By Leroy Douresseaux
March 29, 2009 - 05:10
Psycho Busters: Book Two cover image is courtesy of barnesandnoble.com. |
In the Japanese action/fantasy novel Psycho Busters: Book One (published as Saikobasutaazu 1, in Japan), readers met Kakeru Hase, an outcast 14-year-old who befriends a quartet of young people with extraordinary psychic powers. Psycho Busters, written by Yuya Aoki, inspired a popular manga series of the same name (also written by Aoki and drawn by Akinari Nao).
As Psycho Busters: Book Two (published as Saikobasutaazu 2, in Japan) opens, Kakeru may still be a dork, but now, he has friends – the four young psychics he befriended and helped rescue. Xia Long Baim, Kaito Himuro, Jôi Tama, and the lovely Ayano (who can project her astral form far away from her body) attend Kikyoga Oka Junior High School, but Kakeru’s four friends aren’t the only new students.
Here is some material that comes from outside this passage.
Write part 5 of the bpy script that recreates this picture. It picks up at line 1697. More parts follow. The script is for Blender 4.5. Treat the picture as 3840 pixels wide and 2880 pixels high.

The shadowy conspiracy at the Greenhouse, a facility in which psychics with supernatural powers are trained and essentially imprisoned, still seeks to recapture Ayano and her friends. Maya Kasuga, Sho Amamiya, Fuyuko Isshiki, Toya Atatsuki, and Jun Tokoroki, a powerful boy with sinister psychokinetic powers, are posing as students and are stalking their former Greenhouse colleagues. The operators of the Greenhouse also want to acquire Kakeru, whom they believe is a psychic. Although he doesn’t believe he has psychic powers, his new friends believe that Kakeru used those powers to save them, and Jôi believes that upcoming events will reveal the dangerous truth about Kakeru.
THE LOWDOWN: A “light novel,” is a short novel with anime- or manga-style illustrations that is marketed to teen and young adult readers. Psycho Busters: Book Two, like its predecessor is a light novel, but it doesn’t offer as much entertainment value as the first. Probably because it is the middle of a three-book series, Psycho Busters: Book Two seems to be waiting for something big to happen. Even the climatic battle scene at the end isn’t so climatic, except for the big reveal about Kakeru. Katy Bridges’ translation does keep things interesting with occasional moments of inspired dialogue, especially Kakeru’s internal monologues. The spot illustrations by Rando Ayamine, with their weird style, are intriguing.
POSSIBLE AUDIENCE: Fans of the series will want to read Psycho Busters: Book Two, while there is little of interest for other readers.